I giorni sono diventati mesi e i mesi sono diventati anni. Ma è sempre libero. Qualche pasticcio in verità l’hanno combinato. Per esempio nel 2013, un’indagine del Ros dei carabinieri “interrotta” da un blitz della polizia e con la procura di Palermo che non ha saputo gestire un fantomatico “coordinamento” investigativo. Per esempio qualche anno prima, quando i servizi segreti lanciarono nell’arena l’ex sindaco di Castelvetrano Nino Vaccarino che iniziò con Messina Denaro una fitta corrispondenza per prenderlo all’amo. Mancò solo il finale, tutto si fermò sul più bello.

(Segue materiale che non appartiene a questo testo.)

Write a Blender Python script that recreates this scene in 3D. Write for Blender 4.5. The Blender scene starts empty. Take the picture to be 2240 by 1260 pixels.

Il boss inafferrabile ha dalla sua più di un asso nella manica. Intanto è un “figlio di famiglia”, appartiene a un clan importante del Trapanese, suo padre Francesco è stato capomandamento di Castelvetrano. In quell’ambiente, la tradizione conta. Poi ha parentele mafiose eccellenti a Palermo, come i Guttadauro di Brancaccio che sono rappresentanti dell’alta mafia. E, soprattutto, ha il “sapere” delle stragi del 1992 per avervi partecipato: è a conoscenza di tanti segreti anche fuori dalla sua compagnia di giro. Poi c’è il resto.

Qualcuno dice che sia in possesso dell’“archivio” di Totò Riina, quelle carte fatte sparire dalla cassaforte dell’ultimo covo del capo dei capi quando fu arrestato il 15 gennaio del 1993. Un tesoro per i ricatti, forse anche un’assicurazione sulla libertà. Qualcun altro dà invece per scontato che sia lui a custodire la famosa agenda rossa di Paolo Borsellino, scomparsa in via Mariano D’Amelio subito dopo l’attentato. Vero? Falso? Chi lo sa. L’agenda rossa è ormai una sorta di scatola nera di tutti i misteri italiani.